[start Provided data]
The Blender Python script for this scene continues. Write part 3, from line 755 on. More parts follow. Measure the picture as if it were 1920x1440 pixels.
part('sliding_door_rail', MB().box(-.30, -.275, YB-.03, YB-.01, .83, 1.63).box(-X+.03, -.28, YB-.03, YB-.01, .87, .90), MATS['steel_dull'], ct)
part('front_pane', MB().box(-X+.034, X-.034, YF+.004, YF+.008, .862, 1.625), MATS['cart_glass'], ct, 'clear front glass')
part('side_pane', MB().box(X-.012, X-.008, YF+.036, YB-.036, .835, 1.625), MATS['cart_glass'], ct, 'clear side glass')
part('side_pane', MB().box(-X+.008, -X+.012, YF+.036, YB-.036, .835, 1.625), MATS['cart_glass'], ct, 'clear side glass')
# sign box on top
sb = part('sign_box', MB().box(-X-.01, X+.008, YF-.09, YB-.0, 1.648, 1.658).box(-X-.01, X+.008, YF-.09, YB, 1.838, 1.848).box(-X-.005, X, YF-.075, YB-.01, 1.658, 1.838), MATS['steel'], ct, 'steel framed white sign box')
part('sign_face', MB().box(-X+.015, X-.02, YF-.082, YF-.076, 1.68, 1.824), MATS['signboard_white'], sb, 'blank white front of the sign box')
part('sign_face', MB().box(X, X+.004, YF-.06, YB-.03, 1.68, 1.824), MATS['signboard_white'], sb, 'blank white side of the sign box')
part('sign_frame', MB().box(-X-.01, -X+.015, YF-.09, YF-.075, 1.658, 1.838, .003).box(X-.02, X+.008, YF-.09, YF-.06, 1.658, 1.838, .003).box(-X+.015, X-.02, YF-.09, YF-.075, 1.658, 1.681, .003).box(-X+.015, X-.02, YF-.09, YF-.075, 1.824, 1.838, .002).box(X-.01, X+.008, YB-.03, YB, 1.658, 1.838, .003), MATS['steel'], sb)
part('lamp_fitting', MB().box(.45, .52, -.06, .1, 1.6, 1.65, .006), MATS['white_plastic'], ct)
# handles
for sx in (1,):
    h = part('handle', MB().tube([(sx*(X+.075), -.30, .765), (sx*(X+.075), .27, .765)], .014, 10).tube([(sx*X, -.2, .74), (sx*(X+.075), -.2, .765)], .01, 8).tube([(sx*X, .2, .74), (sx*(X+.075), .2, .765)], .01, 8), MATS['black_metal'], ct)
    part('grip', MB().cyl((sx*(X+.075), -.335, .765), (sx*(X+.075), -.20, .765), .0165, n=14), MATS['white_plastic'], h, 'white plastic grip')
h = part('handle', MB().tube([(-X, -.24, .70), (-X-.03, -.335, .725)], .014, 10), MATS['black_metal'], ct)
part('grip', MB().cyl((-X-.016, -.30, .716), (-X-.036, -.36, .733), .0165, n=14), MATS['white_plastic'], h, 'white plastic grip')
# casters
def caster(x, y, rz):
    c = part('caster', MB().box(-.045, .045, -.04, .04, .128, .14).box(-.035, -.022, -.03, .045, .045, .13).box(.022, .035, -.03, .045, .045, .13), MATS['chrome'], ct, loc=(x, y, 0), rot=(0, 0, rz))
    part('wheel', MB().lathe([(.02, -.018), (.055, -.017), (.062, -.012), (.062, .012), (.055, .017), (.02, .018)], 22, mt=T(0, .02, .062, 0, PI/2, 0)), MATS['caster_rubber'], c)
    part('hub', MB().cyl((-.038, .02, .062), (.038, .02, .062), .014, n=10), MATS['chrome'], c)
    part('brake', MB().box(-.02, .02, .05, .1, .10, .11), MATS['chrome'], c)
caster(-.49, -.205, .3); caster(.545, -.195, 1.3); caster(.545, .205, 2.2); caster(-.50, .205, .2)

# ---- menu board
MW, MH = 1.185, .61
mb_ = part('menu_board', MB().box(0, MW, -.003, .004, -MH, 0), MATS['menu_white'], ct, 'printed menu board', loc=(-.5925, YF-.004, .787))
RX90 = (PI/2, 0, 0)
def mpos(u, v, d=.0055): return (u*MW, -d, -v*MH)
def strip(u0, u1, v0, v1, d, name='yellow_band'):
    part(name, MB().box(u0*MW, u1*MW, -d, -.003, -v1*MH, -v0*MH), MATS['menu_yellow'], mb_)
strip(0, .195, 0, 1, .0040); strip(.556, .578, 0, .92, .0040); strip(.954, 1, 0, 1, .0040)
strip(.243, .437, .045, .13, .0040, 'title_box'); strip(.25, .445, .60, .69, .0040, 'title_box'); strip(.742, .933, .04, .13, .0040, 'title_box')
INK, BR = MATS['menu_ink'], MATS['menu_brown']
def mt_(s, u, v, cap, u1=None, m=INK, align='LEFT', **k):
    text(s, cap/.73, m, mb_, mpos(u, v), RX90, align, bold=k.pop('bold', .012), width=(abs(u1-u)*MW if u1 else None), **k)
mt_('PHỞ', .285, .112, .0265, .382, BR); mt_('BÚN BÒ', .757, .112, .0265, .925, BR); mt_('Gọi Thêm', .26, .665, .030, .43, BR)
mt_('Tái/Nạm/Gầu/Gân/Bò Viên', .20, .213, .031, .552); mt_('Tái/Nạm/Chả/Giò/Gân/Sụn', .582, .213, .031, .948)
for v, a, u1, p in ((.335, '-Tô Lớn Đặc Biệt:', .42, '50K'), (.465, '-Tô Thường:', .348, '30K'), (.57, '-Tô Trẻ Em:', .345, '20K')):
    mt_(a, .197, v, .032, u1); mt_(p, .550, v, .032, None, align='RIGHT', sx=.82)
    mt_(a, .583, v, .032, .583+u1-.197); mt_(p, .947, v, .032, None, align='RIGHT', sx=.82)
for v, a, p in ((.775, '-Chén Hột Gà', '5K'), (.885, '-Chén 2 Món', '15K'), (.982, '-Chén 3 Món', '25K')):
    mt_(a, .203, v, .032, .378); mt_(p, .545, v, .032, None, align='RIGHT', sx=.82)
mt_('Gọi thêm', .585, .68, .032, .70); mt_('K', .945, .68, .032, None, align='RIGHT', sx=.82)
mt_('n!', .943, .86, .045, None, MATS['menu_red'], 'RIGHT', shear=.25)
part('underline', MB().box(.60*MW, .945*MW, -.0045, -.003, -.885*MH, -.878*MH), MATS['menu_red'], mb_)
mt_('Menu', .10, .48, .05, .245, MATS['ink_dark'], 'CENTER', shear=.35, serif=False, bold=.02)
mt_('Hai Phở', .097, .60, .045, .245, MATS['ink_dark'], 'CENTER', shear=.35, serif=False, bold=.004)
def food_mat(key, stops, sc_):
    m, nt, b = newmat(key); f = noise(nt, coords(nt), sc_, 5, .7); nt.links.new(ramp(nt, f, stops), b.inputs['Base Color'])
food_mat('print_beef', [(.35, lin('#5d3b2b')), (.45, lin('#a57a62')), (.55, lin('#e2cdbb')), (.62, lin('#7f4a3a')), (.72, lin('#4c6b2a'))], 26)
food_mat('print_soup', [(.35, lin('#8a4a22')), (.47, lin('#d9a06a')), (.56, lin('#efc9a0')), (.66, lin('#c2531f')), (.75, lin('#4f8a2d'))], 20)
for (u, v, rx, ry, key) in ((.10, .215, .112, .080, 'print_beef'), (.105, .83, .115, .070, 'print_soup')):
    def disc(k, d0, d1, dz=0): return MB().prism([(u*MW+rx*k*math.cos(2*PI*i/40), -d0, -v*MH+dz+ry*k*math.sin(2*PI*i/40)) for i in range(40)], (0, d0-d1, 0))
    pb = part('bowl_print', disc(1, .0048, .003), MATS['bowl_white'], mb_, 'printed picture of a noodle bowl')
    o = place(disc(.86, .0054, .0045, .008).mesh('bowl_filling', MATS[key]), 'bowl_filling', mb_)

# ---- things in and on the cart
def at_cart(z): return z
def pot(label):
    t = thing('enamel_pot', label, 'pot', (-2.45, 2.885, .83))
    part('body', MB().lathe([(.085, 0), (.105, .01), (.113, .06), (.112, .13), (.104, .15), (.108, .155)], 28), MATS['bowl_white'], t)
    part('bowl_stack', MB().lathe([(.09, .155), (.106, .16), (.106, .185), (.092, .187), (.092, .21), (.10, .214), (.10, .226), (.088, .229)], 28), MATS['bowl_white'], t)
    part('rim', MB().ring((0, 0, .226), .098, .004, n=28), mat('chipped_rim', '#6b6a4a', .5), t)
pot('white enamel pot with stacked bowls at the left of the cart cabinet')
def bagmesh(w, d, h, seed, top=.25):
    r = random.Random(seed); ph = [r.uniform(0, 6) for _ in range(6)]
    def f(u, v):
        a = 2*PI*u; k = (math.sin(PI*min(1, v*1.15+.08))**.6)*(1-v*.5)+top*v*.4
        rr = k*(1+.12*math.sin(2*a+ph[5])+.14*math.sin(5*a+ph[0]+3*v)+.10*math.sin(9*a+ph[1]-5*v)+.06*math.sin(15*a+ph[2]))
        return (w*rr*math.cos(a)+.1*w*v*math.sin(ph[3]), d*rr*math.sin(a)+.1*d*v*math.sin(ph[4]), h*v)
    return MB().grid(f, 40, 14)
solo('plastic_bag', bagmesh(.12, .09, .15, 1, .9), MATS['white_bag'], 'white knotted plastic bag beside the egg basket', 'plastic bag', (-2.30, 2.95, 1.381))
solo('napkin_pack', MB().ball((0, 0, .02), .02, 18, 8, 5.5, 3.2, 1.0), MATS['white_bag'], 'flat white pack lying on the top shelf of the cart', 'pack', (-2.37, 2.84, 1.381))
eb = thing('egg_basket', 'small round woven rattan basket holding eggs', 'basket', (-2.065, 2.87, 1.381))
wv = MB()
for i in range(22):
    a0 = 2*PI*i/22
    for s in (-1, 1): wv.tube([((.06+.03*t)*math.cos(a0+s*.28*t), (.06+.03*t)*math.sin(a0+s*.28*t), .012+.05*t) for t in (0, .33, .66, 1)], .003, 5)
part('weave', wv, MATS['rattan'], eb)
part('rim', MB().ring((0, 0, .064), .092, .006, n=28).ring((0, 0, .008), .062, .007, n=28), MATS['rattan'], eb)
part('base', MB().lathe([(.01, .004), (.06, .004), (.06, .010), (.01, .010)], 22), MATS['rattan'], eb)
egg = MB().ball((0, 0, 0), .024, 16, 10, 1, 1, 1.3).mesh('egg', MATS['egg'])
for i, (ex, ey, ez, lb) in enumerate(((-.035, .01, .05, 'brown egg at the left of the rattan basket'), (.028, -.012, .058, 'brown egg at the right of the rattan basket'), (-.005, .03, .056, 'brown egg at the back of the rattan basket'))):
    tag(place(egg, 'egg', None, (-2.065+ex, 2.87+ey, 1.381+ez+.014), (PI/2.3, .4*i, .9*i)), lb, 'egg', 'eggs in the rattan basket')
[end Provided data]
List all lines holding the string "picture".

## [Task result]
The Blender Python script for this scene continues. Write part 3, from line 755 on. More parts follow. Measure the picture as if it were 1920x1440 pixels.
    pb = part('bowl_print', disc(1, .0048, .003), MATS['bowl_white'], mb_, 'printed picture of a noodle bowl')